Ralphie endures the Christmas generosity of the great-aunt who thinks he's a girl.

And the New Rep does well by Shepherd's vision.  Designer Dahlia Al-Habiel captures the hardscrabble of midwinter Indiana in a sprawling set, and if costumer Katherine O'Neill follows the familiar movie by updating the story's timeframe to the late 40's or so (Shepherd was born in 1921), well, that's okay because the jokes still work (and would continue to work into the 60's).  Translating a movie into a stage play requires fluid staging, and director Diego Arciniegas keeps things moving, while drawing from many of his actors performances that I actually preferred to the movie's (which I've always found a little broad and flat, aside from Darren McGavin). Barlow Adamson's energetic narrator, Stacey Fischer's sweet, sad, Mother, Margaret Ann Brady's frustrated schoolmarm ( and grizzled Christmas tree seller), and Gerard Slattery's caustic Santa Claus were all quite memorable.  And in the lead role of Ralphie, young Andrew Cekala handled himself with striking poise and genuine feeling.

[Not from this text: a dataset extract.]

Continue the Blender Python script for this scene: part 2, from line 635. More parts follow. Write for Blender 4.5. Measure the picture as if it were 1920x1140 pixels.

Of the main ensemble, I'm afraid I was only slightly disappointed by Owen Doyle's "Old Man," (Ralphie's father).  I'm actually an old classmate of Mr. Doyle - so yes, I was reviewing him thirty years ago, back in college; he just can't get rid of me!  Owen is a talented guy, so I was surprised to find he hadn't yet relaxed into the role, and made the Old Man's frustrations and flare-ups (and humiliations) his own.  But technically the performance is all there.  And I would say that the kids are all as cute as can be, only the whole idea is that they aren't - so let's just say they're accurately rendered!  And if there are a few rough spots or missed beats in their scenes, that's okay, because you wouldn't want a highly polished production of A Christmas Story anyway, that would be a little creepy.  This particular Christmas memory may be all about how the holidays aren't what we pretend they are, but somehow it gets at their sincere essence just the same.